The second tradition was Homecoming in the summer. Everyone came that Sunday. Even if you had left the church mad, you came. If you had moved to town and changed church membership, you came. Children came home with grandchildren in tow and folks you hadn’t seen since Easter showed up that Sunday. There was special music... duets and trios and quartets, choir specials... testimonies and prayers of thanksgiving, a church house packed full of church family with food waiting for the celebration feast afterward.(see list above).Worship was always fun and spontaneous with surprises lurking everywhere. Laughter, tears, hugs, noisy children, courting teenagers, new babies, vacant spaces in families death had visited since the last homecoming...all of life showed up for homecoming. For one glorious day, all the cares of church life were laid aside and we simply celebrated our connections to one another and to God. At the end of the meal, we would sometimes gather back in the church for a "sing". Led by our music director, sometimes with a visiting gospel quartet, we sang our souls out. Late afternoon would see us leaving the church grounds, sleepy children in tow, with full stomachs and hearts overflowing with joy and gratitude.

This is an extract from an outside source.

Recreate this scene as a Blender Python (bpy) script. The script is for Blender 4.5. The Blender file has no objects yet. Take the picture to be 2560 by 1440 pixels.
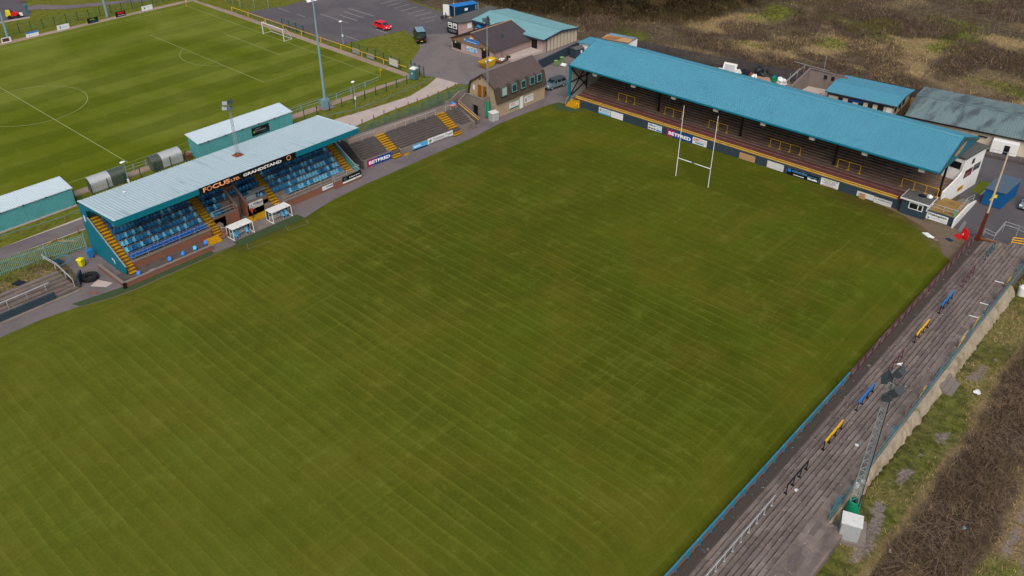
EXPO = 0.40
import bpy, math, random
import numpy as np
from mathutils import Vector, Matrix, noise as mnoise
random.seed(7); rng = np.random.default_rng(7)
S = bpy.context.scene
COL = S.collection
PI = math.pi
R = math.radians

# ------------------------------------------------------------------ mesh builder
class MB:
    def __init__(s): s.v = []; s.f = []; s.m = []; s.cur = 0; s.mats = []
    def use(s, mat):
        if mat not in s.mats: s.mats.append(mat)
        s.cur = s.mats.index(mat); return s
    def add(s, vs, fs):
        o = len(s.v); s.v.extend([tuple(p) for p in vs])
        for f in fs: s.f.append(tuple(i + o for i in f)); s.m.append(s.cur)
        return s
    def box(s, x0, y0, z0, x1, y1, z1):
        v = [(x, y, z) for z in (z0, z1) for y in (y0, y1) for x in (x0, x1)]
        return s.add(v, [(0, 2, 3, 1), (4, 5, 7, 6), (0, 1, 5, 4), (2, 6, 7, 3), (0, 4, 6, 2), (1, 3, 7, 5)])
    def obox(s, c, size, rz=0.0, rx=0.0, ry=0.0):
        M = Matrix.Translation(c) @ Matrix.Rotation(rz, 4, 'Z') @ Matrix.Rotation(ry, 4, 'Y') @ Matrix.Rotation(rx, 4, 'X')
        a, b, h = size[0] / 2, size[1] / 2, size[2] / 2
        v = [M @ Vector((x, y, z)) for z in (-h, h) for y in (-b, b) for x in (-a, a)]
        return s.add(v, [(0, 2, 3, 1), (4, 5, 7, 6), (0, 1, 5, 4), (2, 6, 7, 3), (0, 4, 6, 2), (1, 3, 7, 5)])
    def beam(s, p0, p1, w, h=None, w2=None, h2=None):
        h = w if h is None else h; w2 = w if w2 is None else w2; h2 = h if h2 is None else h2
        p0, p1 = Vector(p0), Vector(p1); d = (p1 - p0)
        if d.length < 1e-6: return s
        d.normalize(); up = Vector((0, 0, 1)) if abs(d.z) < .95 else Vector((0, 1, 0))
        x = d.cross(up).normalized(); y = x.cross(d).normalized()
        v = []
        for p, a, b in ((p0, w / 2, h / 2), (p1, w2 / 2, h2 / 2)):
            v += [p - x * a - y * b, p + x * a - y * b, p + x * a + y * b, p - x * a + y * b]
        return s.add(v, [(0, 1, 2, 3), (7, 6, 5, 4), (0, 4, 5, 1), (1, 5, 6, 2), (2, 6, 7, 3), (3, 7, 4, 0)])
    def tube(s, p0, p1, r, n=8, r2=None, caps=True):
        r2 = r if r2 is None else r2
        p0, p1 = Vector(p0), Vector(p1); d = (p1 - p0)
        if d.length < 1e-6: return s
        d.normalize(); up = Vector((0, 0, 1)) if abs(d.z) < .95 else Vector((0, 1, 0))
        x = d.cross(up).normalized(); y = x.cross(d).normalized(); v = []
        for p, q in ((p0, r), (p1, r2)):
            for i in range(n):
                a = 2 * PI * i / n; v.append(p + x * math.cos(a) * q + y * math.sin(a) * q)
        fs = [(i, i + n, (i + 1) % n + n, (i + 1) % n) for i in range(n)]
        if caps: fs += [tuple(range(n)), tuple(range(2 * n - 1, n - 1, -1))]
        return s.add(v, fs)
    def path(s, pts, r, n=6):
        for a, b in zip(pts, pts[1:]): s.tube(a, b, r, n)
        return s
    def poly(s, pts): return s.add(pts, [tuple(range(len(pts)))])
    def prism(s, pts, vec):                       # closed polygon pushed along vec
        n = len(pts); a = [Vector(p) for p in pts]; b = [p + Vector(vec) for p in a]
        return s.add(a + b, [tuple(range(n)), tuple(range(2 * n - 1, n - 1, -1))] + [(i, i + n, (i + 1) % n + n, (i + 1) % n) for i in range(n)])
    def grid(s, rows):                            # rows of points
        n = len(rows[0]); v = [p for r in rows for p in r]
        return s.add(v, [(i * n + j, i * n + j + 1, (i + 1) * n + j + 1, (i + 1) * n + j) for i in range(len(rows) - 1) for j in range(n - 1)])
    def corr(s, a, b, c, d, pitch=.33, depth=.035):   # ribbed sheet: a-b along, a-d the way the ribs run
        a, b, c, d = map(Vector, (a, b, c, d)); L = (b - a).length; n = max(1, int(L / pitch))
        nrm = (b - a).cross(d - a).normalized(); top = []; bot = []
        prof = [(0, 0), (.45, 0), (.58, 1), (.87, 1), (1.0, 0)]
        for i in range(n):
            for q, h in prof[:-1]:
                t = (i + q) / n; top.append(a.lerp(b, t) + nrm * depth * h); bot.append(d.lerp(c, t) + nrm * depth * h)
        top.append(b); bot.append(c)
        return s.grid([top, bot])
    def lathe(s, c, prof, n=12):
        rows = []
        for r, z in prof: rows.append([Vector(c) + Vector((r * math.cos(2 * PI * i / n), r * math.sin(2 * PI * i / n), z)) for i in range(n + 1)])
        return s.grid(rows)
    def blob(s, c, r, n=8, m=5, j=.15, seed=0):
        rd = random.Random(seed); rows = []
        for k in range(m + 1):
            t = PI * k / m; row = []
            for i in range(n):
                q = 1 + rd.uniform(-j, j); a = 2 * PI * i / n
                row.append((c[0] + r[0] * q * math.sin(t) * math.cos(a), c[1] + r[1] * q * math.sin(t) * math.sin(a), c[2] + r[2] * math.cos(t) * (q if 0 < k < m else 1)))
            row.append(row[0]); rows.append(row)
        return s.grid(rows)

def smooth(o, ang=40):
    me = o.data
    me.polygons.foreach_set('use_smooth', [True] * len(me.polygons)); me.update()
    try: me.set_sharp_from_angle(angle=R(ang))
    except Exception: pass
    return o

def mesh_obj(name, mb, mat=None):
    me = bpy.data.meshes.new(name); me.from_pydata(mb.v, [], mb.f)
    if mb.mats:
        for m in mb.mats: me.materials.append(m)
        me.polygons.foreach_set('material_index', mb.m)
    elif mat: me.materials.append(mat)
    me.update()
    o = bpy.data.objects.new(name, me); COL.objects.link(o); return o

def tag(o, label=None, cat=None, group=None, kind=None):
    for k, v in (('label', label), ('category', cat), ('group', group), ('kind', kind)):
        if v: o[k] = v
    return o

def thing(name, label, cat, loc=(0, 0, 0), rz=0.0, group=None):
    o = bpy.data.objects.new(name, None); COL.objects.link(o); o.empty_display_size = .3
    o.location = loc; o.rotation_euler = (0, 0, rz)
    return tag(o, label, cat, group)

def root_of(o):
    while o.parent: o = o.parent
    return o

def part(name, mb, mat, parent, world=False, label=None, sm=None):
    if world:
        r = root_of(parent); M = (Matrix.Translation(r.location) @ Matrix.Rotation(r.rotation_euler.z, 4, 'Z')).inverted()
        mb.v = [tuple(M @ Vector(p)) for p in mb.v]
    o = mesh_obj(name, mb, mat); o.parent = parent
    if label: o['label'] = label
    if sm: smooth(o, sm)
    return o

def single(name, mb, mat, label, cat, loc=(0, 0, 0), rz=0.0, group=None, sm=None):
    o = mesh_obj(name, mb, mat); o.location = loc; o.rotation_euler = (0, 0, rz)
    if sm: smooth(o, sm)
    return tag(o, label, cat, group)

def struct(name, mb, mat): return tag(mesh_obj(name, mb, mat), kind='structure')

def dup(root, loc, rz=0.0, label=None, group=None):
    r = root.copy(); COL.objects.link(r); r.location = loc; r.rotation_euler = (0, 0, rz)
    if label: r['label'] = label
    if group: r['group'] = group
    for ch in list(root.children):
        c = ch.copy(); COL.objects.link(c); c.parent = r
        for g in list(ch.children):
            d = g.copy(); COL.objects.link(d); d.parent = c
    return r

# ------------------------------------------------------------------ materials
def sr(*c):                                   # sRGB 0..255 -> linear
    return tuple(((x / 255 / 12.92) if x / 255 <= .04045 else ((x / 255 + .055) / 1.055) ** 2.4) for x in c)

class NT:
    def __init__(s, name):
        s.mat = bpy.data.materials.new(name); s.mat.use_nodes = True; s.t = s.mat.node_tree
        s.b = s.t.nodes['Principled BSDF']; s.pos = s.t.nodes.new('ShaderNodeNewGeometry').outputs['Position']
        s.xyz = None
    def n(s, k): return s.t.nodes.new(k)
    def l(s, a, b): s.t.links.new(a, b)
    def set(s, sock, v):
        if isinstance(v, bpy.types.NodeSocket): s.l(v, sock)
        elif isinstance(v, (tuple, list)) and len(v) == 3 and sock.type == 'RGBA': sock.default_value = (*v, 1)
        else: sock.default_value = v
    def sep(s):
        if s.xyz is None:
            q = s.n('ShaderNodeSeparateXYZ'); s.l(s.pos, q.inputs[0]); s.xyz = q.outputs
        return s.xyz
    def math(s, op, a, b=0.0, c=0.0, clamp=False):
        q = s.n('ShaderNodeMath'); q.operation = op; q.use_clamp = clamp
        s.set(q.inputs[0], a); s.set(q.inputs[1], b); s.set(q.inputs[2], c); return q.outputs[0]
    def noise(s, scale, detail=3, rough=.6, stretch=None, dist=0.0):
        q = s.n('ShaderNodeTexNoise'); q.inputs['Scale'].default_value = scale; q.inputs['Detail'].default_value = detail
        q.inputs['Roughness'].default_value = rough; q.inputs['Distortion'].default_value = dist
        v = s.pos
        if stretch:
            m = s.n('ShaderNodeVectorMath'); m.operation = 'MULTIPLY'; s.l(s.pos, m.inputs[0]); m.inputs[1].default_value = stretch; v = m.outputs[0]
        s.l(v, q.inputs['Vector']); return q.outputs['Fac']
    def vor(s, scale, stretch=None):
        q = s.n('ShaderNodeTexVoronoi'); q.inputs['Scale'].default_value = scale
        v = s.pos
        if stretch:
            m = s.n('ShaderNodeVectorMath'); m.operation = 'MULTIPLY'; s.l(s.pos, m.inputs[0]); m.inputs[1].default_value = stretch; v = m.outputs[0]
        s.l(v, q.inputs['Vector']); return q
    def smoothstep(s, x, a, b, lo=0.0, hi=1.0):
        q = s.n('ShaderNodeMapRange'); q.interpolation_type = 'SMOOTHSTEP'; s.set(q.inputs[0], x)
        for i, v in zip((1, 2, 3, 4), (a, b, lo, hi)): q.inputs[i].default_value = v
        return q.outputs[0]
    def mix(s, f, a, b, mode='MIX'):
        q = s.n('ShaderNodeMix'); q.data_type = 'RGBA'; q.blend_type = mode; q.clamp_factor = True
        s.set(q.inputs[0], f); s.set(q.inputs[6], a); s.set(q.inputs[7], b); return q.outputs[2]
    def scale(s, col, f):                       # colour * scalar
        q = s.n('ShaderNodeVectorMath'); q.operation = 'SCALE'
        if isinstance(col, tuple): q.inputs[0].default_value = col
        else: s.l(col, q.inputs[0])
        s.set(q.inputs[3], f); return q.outputs[0]
    def attr(s, name):
        q = s.n('ShaderNodeAttribute'); q.attribute_name = name; return q
    def bump(s, h, strength=.4, dist=.05):
        q = s.n('ShaderNodeBump'); q.inputs['Strength'].default_value = strength; q.inputs['Distance'].default_value = dist
        s.l(h, q.inputs['Height']); s.l(q.outputs[0], s.b.inputs['Normal'])
    def out(s, col, rough=.75, metal=0.0, spec=.3):
        s.set(s.b.inputs['Base Color'], col); s.set(s.b.inputs['Roughness'], rough); s.b.inputs['Metallic'].default_value = metal
        s.b.inputs['Specular IOR Level'].default_value = spec
        return s.mat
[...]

No wonder the old timers called death "homecoming". What a beautiful image for life after death. For one day, one small slice of time, all cares and angers and worries and fears laid to one side. All that has been done and is yet undone left behind as you enter the doors of the church. And what waits for you is an extravagant welcome home, even if you were just there last Sunday or if you haven’t been in years or if you were mad the last time you came. All that matters is that you are present and home... home for hugs and messy red lipstick kisses and hearty handshakes and food for the stomach and the soul... "My life flows on through endless song; Above earth’s lamentation I hear the sweet though far off hymn that hails a new creation: Through all the tumult and the strife I hear the music ringing; It finds an echo in my soul. How can I keep from singing?’